The script of Mystic River piles on the elements leading to Dave's death but they don't inform each other. The psychological disorder caused by his molestation makes it believable that Dave couldn't credibly defend himself against the false suspicion of murder, and since the murder he did commit is one he'd rather not talk about he does look guilty, but there's no thematic connection between child molestation and Katie's death. The makers want us to feel that the crime committed against Dave makes it inevitable that he be falsely accused and punished, that having been molested marks him the way his weakness as a boy marked him for the pedophiles in the first place. If that's the case, however, then his murder of the child molester is unnecessary and in fact dilutes this meaning because coming in bloody the night of Katie's death would cast suspicion on Dave whether or not he'd been raped as a boy.
From another perspective, Dave murders the pedophile that night because he'd been raped as a boy, but that's simply a plot connection, a way to make it plausible (and supposedly excusable) that he was out killing somebody that fateful night. (It leaves open the possibility of thinking, "Damn, if only he'd murdered the pedophile a week later!") That is, the various baleful actions in the movie are a pretty random assortment jury-rigged for plot purposes. (And not that sensibly: wouldn't it all be tighter if Jimmy's son had been killed?) Though Sean and Jimmy at one point speak elegiacally about Dave's abduction, saying it's as if all three of them had got in the car, the abduction has nothing essential to do with either Katie's or Dave's murder. It might as well have been aliens who abducted Dave; it could have been anything that set him up to be misunderstood.

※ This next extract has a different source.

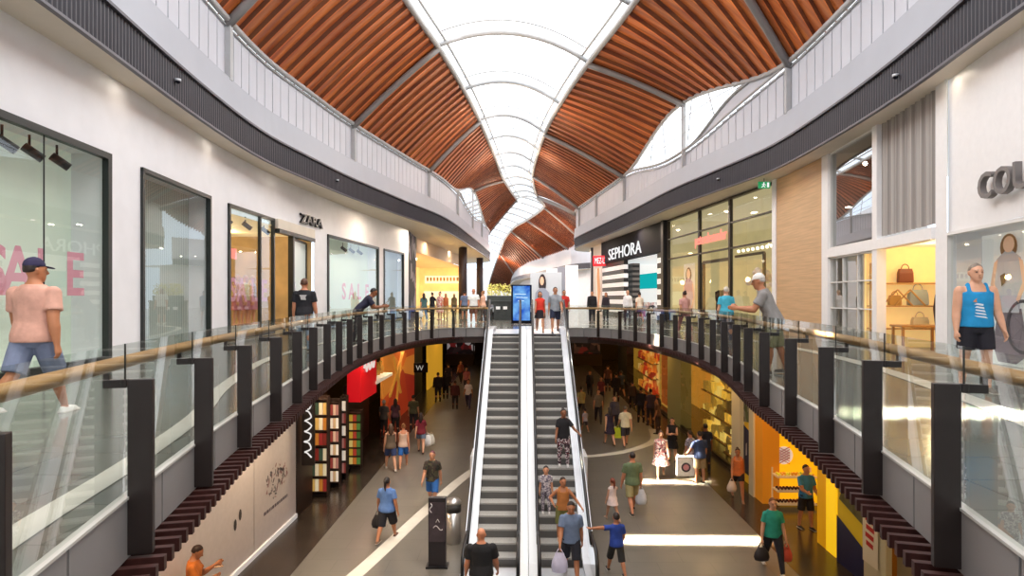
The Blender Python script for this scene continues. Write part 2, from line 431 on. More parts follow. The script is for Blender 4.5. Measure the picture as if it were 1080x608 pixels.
# ---- roof: slatted canopies between ring and skylight
def canopy(name, outer, inner, ze, oy, iy, pitch=.62, drop=.13, zi=lambda y: SKY):
    so0, so1 = outer.find_y(oy[0]), outer.find_y(oy[1]); si0, si1 = inner.find_y(iy[0]), inner.find_y(iy[1])
    n = max(3, int((oy[1]-oy[0])/pitch)); K = 7; mb = MB(); cols = []
    def P(t, u, lo):
        a = outer.off(so0+(so1-so0)*t, .12, 0); a.z = ze(a.y) + .05; b = inner.off(si0+(si1-si0)*t, 0, 0); b.z = zi(b.y)+.05
        q = a.lerp(b, u); q.z += .10*math.sin(PI*u) - lo; return q
    for i in range(n):
        t0, t1 = i/n, (i+1)/n
        sh = random.uniform(.66, 1.1)
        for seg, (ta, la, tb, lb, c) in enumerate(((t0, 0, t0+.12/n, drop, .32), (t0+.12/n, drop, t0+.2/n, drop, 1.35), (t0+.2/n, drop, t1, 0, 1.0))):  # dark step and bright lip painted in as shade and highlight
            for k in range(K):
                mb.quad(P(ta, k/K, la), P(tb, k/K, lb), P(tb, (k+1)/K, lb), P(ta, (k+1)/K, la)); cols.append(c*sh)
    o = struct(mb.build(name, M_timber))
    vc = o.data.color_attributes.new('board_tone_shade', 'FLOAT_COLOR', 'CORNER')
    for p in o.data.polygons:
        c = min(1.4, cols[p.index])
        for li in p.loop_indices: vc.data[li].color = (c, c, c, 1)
    # rib at the near end of the bay
    return [P(0, k/K, .2) for k in range(K+1)], [P(1, k/K, .2) for k in range(K+1)]
OL, IL = [-4, 6, 16.5, 26.4, 36, 52.5, 69.7], [-4, 6, 16.5, 25.8, 36.6, 55, 65.8]
OR_, IR = [-4, 7, 19.8, 27.9, 37.8, 51, 53.5], [-4, 7, 17, 27.7, 39.5, 53, 64]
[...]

There should also be some significance to the actual killers' motivation. Instead, Katie turns out to have been killed accidentally by her boyfriend's mute brother and a friend, waving a gun left in their apartment by the brothers' criminal father before he disappeared long ago. That father was the man who turned state's evidence and sent Jimmy to prison, for crimes committed by the Savages. When Jimmy got out of jail he murdered him (in the same backwater where he later kills Dave) and he had told Katie that she could never go with anyone from that family. But the boys didn't know about their father's relationship to Jimmy, and Katie's death was an accident.
So the family rivalry and retribution plot is woven into, and yet entirely incidental to, the contemporary action. (This is a movie with a veritable school of red herrings swimming through it.) Thus, at the heart of this supposed tragedy is a meaningless coincidence. In this interview with The Boston Phoenix, Helgeland compares the script to the story of Oedipus, but Oedipus's killing of his father wasn't a coincidence; it was fated so that even though it was foretold to him he couldn't avoid it by no matter how much effort. In Mystic River the fact that the killing was an accident means there's no sense in which Jimmy tragically set his daughter's death in motion by his own behavior earlier. She, too, might as well have been harmed by aliens.







Article comments
1 - Leila
Apparently, you blogs have no more knowledge of molestation than hogs. Forget the tangled interweaving of plot, the grimness of it all, etc. It's a realistically symbolic rendition of the sequelae ("consequences" to you) for many molested kids. They carry it with them forever, and, as a group, die younger than actuarial probabilities for the population-at-large.
It's called "soul murder" by CSA (Child Sexual Abuse) experts. And that's what this film is all about. So stuff all that poppycock where the sun don't shine when you know nothing of the subject you are critiquing.
Respectfully,
Leila
2 - W. C. Parker, Jr. Ph.D.
This is one the most fatuous, intellectually pretentious reviews of a movie or a novel I have ever seen. The review is also notable for its numerous slurs aimed at the director and actors.
The movie of course makes sense in its own frame of reference. Among other things, it suggests that a traditonal pattern of morality may still exist among people who are outside the pale of conventional institutionalized morality.
3 - Sara
In your review, you critique Eastwood and claim that he is too literal. However, I think you are the one that is being too literal in this interpretation of this movie. If you just read between the lines a little bit, you would see how the complexities by which Eastwood guides the audience's mind from being suspicious Dave to being sympathetic to his plight, and from feeling nothing but remorse for Jimmy to disappointment and disgust at how far he will go (all without investigating). I don't think that Eastwood was trying to make Jimmy the "good guy" at all, not even with Annabeth's speech. I viewed the entire ending as a giant, tragic irony, in the fact that the audience assumes that there is meaning behind a crime that turns out to be meaningless; there is irony when we learn that an innocent (well innocent of Katie's murder at least) and deeply vulnerable man was senselessly killed because of Jimmy's (in addition to the audience's) assumption of the significance of Katie's murder; and there is deep tragedy in the fact that no one bothered to understand the man that got stuck in the middle - Dave.
I will admit, the accents got schticky, and Annabeth's character development occurred at an odd time, but I think there is a great deal of melodrama in this film, and perhaps the only reason you did not notice it is because you are guilty of exactly that which you accuse Eastwood of doing - taking the plot too literally. If you just explored the subtleties, the poignancy of this film would resonate with you.